3. Too Long of a Process
The less fields required to be filled out in a form, the more likely a user is to complete the form process. Having to provide excessive amounts of information in order to make an account can be time-consuming, and often discourages a user from following through with a sign-up. Concise, accessible, and easy to understand sign-up forms appear to be effective in improving conversion rates. One of the most ideal options for converting users at sign-up is making it a one-click or one-step process, which can be provided by a single sign-on service.
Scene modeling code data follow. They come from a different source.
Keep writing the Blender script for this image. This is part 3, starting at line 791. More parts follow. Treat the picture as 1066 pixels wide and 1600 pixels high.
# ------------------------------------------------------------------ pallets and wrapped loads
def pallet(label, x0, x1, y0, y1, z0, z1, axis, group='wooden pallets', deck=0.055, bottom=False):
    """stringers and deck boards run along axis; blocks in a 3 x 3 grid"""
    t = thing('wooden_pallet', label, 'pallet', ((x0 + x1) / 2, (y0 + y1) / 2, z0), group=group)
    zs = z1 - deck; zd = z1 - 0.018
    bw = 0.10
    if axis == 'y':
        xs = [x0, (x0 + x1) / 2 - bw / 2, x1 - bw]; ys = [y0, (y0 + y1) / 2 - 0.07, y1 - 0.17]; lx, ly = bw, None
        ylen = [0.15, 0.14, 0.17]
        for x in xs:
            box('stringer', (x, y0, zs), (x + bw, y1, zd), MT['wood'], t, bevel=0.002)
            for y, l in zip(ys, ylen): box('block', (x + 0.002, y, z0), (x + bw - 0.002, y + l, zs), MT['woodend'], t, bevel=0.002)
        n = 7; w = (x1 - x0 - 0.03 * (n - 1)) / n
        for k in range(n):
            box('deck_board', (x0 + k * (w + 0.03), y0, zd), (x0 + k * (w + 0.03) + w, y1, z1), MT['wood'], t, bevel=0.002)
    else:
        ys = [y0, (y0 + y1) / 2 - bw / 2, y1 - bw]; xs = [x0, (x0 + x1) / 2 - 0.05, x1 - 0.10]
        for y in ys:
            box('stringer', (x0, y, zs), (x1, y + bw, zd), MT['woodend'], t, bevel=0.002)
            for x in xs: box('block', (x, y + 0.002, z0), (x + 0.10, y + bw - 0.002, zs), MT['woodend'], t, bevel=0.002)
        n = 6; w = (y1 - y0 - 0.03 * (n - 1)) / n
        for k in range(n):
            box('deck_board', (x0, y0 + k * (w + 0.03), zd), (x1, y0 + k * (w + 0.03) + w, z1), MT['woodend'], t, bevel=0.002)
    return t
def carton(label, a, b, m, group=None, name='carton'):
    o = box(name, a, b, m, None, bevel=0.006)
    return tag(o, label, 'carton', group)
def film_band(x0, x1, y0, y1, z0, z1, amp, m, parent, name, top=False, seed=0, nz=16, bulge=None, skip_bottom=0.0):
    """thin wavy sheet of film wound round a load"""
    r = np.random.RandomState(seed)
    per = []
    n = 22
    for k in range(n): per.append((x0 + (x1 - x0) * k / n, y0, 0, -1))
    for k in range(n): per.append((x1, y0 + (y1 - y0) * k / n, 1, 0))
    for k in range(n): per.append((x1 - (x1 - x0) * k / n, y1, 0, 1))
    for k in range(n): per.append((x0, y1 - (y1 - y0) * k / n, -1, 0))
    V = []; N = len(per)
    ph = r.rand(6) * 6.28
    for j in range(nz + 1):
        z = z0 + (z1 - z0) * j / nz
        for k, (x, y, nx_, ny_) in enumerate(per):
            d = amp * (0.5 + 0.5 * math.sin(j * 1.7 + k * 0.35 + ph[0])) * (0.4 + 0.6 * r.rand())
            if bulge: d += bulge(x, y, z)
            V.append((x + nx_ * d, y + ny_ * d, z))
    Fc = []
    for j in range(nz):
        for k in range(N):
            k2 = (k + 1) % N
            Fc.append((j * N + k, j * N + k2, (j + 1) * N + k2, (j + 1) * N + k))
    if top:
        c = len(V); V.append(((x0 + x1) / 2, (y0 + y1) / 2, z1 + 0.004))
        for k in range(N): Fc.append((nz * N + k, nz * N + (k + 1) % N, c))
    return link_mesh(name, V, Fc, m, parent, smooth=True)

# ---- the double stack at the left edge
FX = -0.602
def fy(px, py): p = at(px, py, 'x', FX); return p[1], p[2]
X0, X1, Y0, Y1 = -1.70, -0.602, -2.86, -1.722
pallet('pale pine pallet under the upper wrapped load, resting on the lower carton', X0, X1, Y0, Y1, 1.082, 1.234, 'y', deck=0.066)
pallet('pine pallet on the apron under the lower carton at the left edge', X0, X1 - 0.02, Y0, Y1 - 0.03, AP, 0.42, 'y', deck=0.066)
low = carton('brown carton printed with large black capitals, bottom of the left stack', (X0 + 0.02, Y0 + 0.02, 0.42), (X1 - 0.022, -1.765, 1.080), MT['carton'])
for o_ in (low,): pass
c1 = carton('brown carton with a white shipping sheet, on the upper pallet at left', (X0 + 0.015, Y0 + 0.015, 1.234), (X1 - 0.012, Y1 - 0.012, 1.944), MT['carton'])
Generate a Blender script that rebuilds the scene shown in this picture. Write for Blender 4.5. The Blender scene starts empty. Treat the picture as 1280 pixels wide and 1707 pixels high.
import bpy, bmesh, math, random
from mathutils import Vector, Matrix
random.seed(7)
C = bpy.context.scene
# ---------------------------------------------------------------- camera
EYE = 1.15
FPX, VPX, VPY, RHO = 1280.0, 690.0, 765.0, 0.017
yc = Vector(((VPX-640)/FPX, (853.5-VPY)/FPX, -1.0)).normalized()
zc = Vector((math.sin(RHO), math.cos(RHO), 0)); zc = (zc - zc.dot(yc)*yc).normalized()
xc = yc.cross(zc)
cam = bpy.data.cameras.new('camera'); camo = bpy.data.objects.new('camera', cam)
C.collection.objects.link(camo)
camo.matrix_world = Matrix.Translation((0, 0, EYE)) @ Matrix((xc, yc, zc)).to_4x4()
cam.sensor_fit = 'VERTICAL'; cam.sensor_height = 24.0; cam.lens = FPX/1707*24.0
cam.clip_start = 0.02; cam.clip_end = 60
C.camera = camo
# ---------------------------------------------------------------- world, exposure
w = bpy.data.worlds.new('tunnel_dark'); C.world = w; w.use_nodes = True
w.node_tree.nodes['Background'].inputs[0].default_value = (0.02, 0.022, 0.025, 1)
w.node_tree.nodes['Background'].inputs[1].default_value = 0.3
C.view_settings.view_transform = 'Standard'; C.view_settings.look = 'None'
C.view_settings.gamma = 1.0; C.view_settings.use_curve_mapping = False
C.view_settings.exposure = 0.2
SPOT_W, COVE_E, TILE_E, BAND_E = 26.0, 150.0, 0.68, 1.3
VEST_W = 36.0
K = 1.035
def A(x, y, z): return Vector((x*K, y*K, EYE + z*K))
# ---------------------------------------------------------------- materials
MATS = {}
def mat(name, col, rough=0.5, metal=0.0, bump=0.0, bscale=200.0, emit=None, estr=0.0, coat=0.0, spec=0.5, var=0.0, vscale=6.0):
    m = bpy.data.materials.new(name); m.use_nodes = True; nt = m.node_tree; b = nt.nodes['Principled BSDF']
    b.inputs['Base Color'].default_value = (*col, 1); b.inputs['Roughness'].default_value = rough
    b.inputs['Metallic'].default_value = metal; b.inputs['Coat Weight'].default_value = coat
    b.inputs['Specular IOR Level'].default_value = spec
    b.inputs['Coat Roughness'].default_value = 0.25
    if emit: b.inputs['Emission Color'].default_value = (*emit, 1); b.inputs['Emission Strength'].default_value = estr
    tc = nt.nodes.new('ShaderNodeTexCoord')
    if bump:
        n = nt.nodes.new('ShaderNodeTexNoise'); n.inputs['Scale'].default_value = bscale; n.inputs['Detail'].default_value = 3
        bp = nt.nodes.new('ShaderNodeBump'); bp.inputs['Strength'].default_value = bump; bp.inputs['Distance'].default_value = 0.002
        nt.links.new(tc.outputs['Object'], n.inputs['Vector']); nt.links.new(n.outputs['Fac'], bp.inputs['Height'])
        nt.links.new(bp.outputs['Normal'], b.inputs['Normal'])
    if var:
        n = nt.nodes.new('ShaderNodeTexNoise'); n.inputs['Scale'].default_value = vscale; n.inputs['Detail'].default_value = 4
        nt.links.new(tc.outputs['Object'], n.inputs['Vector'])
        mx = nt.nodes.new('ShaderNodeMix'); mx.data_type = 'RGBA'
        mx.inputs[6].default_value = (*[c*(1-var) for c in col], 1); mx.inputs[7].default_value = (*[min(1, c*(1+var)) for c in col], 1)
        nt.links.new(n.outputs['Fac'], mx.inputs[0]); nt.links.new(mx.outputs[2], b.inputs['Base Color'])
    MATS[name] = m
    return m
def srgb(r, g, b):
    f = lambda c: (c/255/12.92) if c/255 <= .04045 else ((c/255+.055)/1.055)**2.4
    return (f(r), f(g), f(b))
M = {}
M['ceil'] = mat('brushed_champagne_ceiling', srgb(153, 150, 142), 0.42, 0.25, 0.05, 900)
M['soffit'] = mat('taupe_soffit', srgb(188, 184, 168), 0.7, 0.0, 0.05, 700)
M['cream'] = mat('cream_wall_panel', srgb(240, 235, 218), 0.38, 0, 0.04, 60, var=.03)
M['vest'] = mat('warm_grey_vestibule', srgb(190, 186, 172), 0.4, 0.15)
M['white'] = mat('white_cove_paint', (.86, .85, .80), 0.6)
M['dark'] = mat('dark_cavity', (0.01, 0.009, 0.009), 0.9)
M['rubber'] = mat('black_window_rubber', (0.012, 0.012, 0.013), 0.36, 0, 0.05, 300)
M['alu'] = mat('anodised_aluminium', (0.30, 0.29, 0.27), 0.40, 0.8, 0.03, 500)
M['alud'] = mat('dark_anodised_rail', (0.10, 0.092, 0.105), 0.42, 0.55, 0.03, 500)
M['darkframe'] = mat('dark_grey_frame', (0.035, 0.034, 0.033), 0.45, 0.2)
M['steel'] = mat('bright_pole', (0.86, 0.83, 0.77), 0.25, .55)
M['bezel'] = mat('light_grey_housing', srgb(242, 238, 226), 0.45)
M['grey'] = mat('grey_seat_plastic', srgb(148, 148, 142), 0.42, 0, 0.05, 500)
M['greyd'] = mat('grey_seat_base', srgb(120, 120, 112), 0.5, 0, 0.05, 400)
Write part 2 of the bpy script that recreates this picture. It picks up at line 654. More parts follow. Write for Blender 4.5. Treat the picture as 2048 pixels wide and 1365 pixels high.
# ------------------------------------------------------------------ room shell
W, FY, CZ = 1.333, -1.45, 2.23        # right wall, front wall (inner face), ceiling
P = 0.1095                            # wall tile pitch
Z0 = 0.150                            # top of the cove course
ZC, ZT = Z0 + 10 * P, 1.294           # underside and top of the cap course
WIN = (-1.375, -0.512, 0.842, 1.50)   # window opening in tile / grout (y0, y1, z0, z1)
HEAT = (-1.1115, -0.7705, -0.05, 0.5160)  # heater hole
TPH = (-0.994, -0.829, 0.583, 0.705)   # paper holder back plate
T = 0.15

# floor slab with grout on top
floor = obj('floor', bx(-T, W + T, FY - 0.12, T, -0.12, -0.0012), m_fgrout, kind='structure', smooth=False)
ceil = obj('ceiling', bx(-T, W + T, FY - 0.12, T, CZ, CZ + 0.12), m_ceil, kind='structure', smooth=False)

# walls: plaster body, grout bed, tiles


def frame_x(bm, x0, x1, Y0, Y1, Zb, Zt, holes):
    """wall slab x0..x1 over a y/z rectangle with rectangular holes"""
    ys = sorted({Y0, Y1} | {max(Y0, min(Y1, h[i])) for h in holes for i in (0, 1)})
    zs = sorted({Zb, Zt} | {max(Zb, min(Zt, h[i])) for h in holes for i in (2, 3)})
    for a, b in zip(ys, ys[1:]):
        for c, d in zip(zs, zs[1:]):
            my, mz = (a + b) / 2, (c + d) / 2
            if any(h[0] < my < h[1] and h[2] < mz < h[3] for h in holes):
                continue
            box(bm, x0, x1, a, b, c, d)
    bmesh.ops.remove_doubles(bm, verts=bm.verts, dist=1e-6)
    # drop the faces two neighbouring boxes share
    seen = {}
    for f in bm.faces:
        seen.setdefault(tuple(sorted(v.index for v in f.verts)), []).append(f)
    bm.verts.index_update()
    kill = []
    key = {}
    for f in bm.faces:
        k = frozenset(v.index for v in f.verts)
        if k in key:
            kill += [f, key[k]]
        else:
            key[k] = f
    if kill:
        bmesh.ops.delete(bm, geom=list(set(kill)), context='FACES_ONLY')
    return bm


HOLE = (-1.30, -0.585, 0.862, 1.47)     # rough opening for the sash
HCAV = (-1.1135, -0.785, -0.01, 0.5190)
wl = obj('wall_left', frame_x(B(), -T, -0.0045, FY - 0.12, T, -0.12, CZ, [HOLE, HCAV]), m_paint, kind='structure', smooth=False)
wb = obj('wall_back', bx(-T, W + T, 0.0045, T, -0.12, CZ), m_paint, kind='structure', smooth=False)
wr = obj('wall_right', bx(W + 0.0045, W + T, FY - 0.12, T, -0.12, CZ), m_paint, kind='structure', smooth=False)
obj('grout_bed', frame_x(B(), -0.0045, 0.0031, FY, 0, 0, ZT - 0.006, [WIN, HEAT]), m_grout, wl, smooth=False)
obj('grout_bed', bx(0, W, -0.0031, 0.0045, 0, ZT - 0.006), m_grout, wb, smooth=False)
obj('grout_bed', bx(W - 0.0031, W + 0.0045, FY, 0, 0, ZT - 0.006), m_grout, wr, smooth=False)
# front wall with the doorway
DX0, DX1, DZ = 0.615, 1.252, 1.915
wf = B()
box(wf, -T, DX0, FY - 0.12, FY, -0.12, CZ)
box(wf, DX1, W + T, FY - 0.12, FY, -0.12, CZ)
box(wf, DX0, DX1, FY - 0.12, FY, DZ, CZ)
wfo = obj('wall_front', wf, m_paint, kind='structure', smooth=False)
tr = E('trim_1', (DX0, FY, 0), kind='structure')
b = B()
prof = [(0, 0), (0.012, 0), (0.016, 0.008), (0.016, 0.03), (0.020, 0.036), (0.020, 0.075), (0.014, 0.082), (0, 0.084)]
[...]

The humanID Single Sign-On Solution
Single sign-on (SSO) is a login authentication method which allows users to login to multiple applications at once by using one set of credentials. SSO authentication serves to reduce password fatigue and save time for users while logging in, as they would not have to re-enter a username and password for each online session. Many websites are already utilizing SSO to make account creation a quicker and simpler process, being a step in the right direction for improving sign-up conversion rates. However, while implementing an SSO system for a sign-up page resolves the issue of shortening the time it takes to create an account, there still comes the issues of solicitation and privacy.
A handful of websites which do have SSO implemented are providing the option of SSO through preexisting social media accounts (Facebook, Google, etc.), where you are able to login using these account’s credentials. Some SSO systems also still require credentials such as a username, email address, or phone number for use in the initial login. All of these options of SSO remain susceptible to data tracking and user identification. One SSO solution however does not store any of this personal information, and still allows for an easy sign-up process.
humanID offers all of the benefits of a usual SSO service, but also offers complete anonymity to its users. When encountering a sign-up page which utilizes humanID, the software will only ask a user for their phone number for initial login verification. Following this, the number is hashed and is automatically deleted, and the user will then be identifiable only by a non-reversible hash. By providing no personal information at all, users will never have to worry about unsolicited emails or about data exposure. This anonymous and time-saving system efficiently solves all three prevalent reasons for hesitance when it comes to account creation. As such, single sign-on solutions such as humanID inherently work to improve sign-up conversion rates.